▶ Exercise: Skip every image and restate the data word for word.
# start of Recorded information
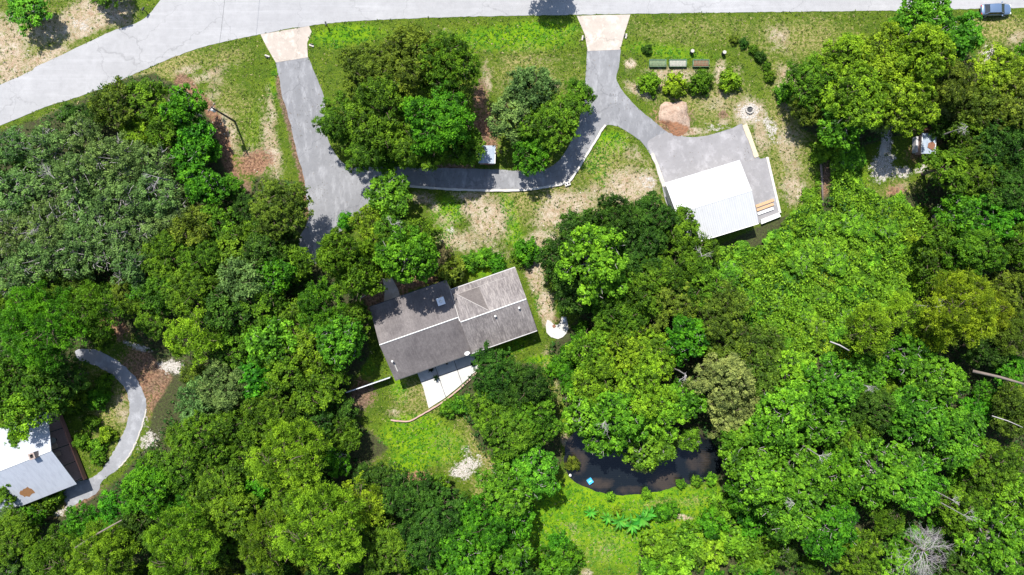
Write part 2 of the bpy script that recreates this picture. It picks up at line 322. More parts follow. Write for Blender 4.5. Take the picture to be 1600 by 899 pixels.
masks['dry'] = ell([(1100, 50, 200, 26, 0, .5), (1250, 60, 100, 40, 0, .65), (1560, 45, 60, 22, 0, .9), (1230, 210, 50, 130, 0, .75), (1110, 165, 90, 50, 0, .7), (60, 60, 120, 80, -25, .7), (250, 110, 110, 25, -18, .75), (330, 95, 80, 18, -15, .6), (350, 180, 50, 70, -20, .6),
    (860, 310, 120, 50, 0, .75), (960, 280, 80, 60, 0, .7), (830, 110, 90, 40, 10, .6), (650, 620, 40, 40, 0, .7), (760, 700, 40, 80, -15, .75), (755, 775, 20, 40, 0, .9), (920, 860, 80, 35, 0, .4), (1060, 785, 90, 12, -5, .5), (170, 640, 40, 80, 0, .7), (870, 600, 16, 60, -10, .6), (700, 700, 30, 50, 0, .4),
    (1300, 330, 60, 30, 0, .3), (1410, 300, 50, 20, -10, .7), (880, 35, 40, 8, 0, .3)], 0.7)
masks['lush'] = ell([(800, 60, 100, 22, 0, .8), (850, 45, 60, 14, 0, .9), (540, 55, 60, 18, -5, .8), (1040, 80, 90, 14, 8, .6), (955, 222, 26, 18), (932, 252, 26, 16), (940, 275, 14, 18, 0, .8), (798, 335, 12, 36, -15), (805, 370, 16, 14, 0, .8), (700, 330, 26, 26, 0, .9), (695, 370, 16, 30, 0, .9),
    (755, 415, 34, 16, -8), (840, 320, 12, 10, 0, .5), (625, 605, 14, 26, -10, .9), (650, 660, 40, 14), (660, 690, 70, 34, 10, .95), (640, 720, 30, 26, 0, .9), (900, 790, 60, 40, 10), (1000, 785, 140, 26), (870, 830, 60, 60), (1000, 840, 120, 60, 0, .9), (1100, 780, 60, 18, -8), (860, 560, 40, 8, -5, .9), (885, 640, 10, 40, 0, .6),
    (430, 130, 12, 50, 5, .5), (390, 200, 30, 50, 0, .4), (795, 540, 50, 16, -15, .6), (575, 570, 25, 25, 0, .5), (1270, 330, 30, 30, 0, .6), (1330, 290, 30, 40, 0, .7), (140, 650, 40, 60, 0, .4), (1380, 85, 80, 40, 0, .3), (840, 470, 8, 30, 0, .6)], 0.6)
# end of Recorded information
▶ Response to the exercise:
Write part 2 of the bpy script that recreates this picture. It picks up at line 322. More parts follow. Write for Blender 4.5. Take the picture to be 1600 by 899 pixels.
masks['dry'] = ell([(1100, 50, 200, 26, 0, .5), (1250, 60, 100, 40, 0, .65), (1560, 45, 60, 22, 0, .9), (1230, 210, 50, 130, 0, .75), (1110, 165, 90, 50, 0, .7), (60, 60, 120, 80, -25, .7), (250, 110, 110, 25, -18, .75), (330, 95, 80, 18, -15, .6), (350, 180, 50, 70, -20, .6),
    (860, 310, 120, 50, 0, .75), (960, 280, 80, 60, 0, .7), (830, 110, 90, 40, 10, .6), (650, 620, 40, 40, 0, .7), (760, 700, 40, 80, -15, .75), (755, 775, 20, 40, 0, .9), (920, 860, 80, 35, 0, .4), (1060, 785, 90, 12, -5, .5), (170, 640, 40, 80, 0, .7), (870, 600, 16, 60, -10, .6), (700, 700, 30, 50, 0, .4),
    (1300, 330, 60, 30, 0, .3), (1410, 300, 50, 20, -10, .7), (880, 35, 40, 8, 0, .3)], 0.7)
masks['lush'] = ell([(800, 60, 100, 22, 0, .8), (850, 45, 60, 14, 0, .9), (540, 55, 60, 18, -5, .8), (1040, 80, 90, 14, 8, .6), (955, 222, 26, 18), (932, 252, 26, 16), (940, 275, 14, 18, 0, .8), (798, 335, 12, 36, -15), (805, 370, 16, 14, 0, .8), (700, 330, 26, 26, 0, .9), (695, 370, 16, 30, 0, .9),
    (755, 415, 34, 16, -8), (840, 320, 12, 10, 0, .5), (625, 605, 14, 26, -10, .9), (650, 660, 40, 14), (660, 690, 70, 34, 10, .95), (640, 720, 30, 26, 0, .9), (900, 790, 60, 40, 10), (1000, 785, 140, 26), (870, 830, 60, 60), (1000, 840, 120, 60, 0, .9), (1100, 780, 60, 18, -8), (860, 560, 40, 8, -5, .9), (885, 640, 10, 40, 0, .6),
    (430, 130, 12, 50, 5, .5), (390, 200, 30, 50, 0, .4), (795, 540, 50, 16, -15, .6), (575, 570, 25, 25, 0, .5), (1270, 330, 30, 30, 0, .6), (1330, 290, 30, 40, 0, .7), (140, 650, 40, 60, 0, .4), (1380, 85, 80, 40, 0, .3), (840, 470, 8, 30, 0, .6)], 0.6)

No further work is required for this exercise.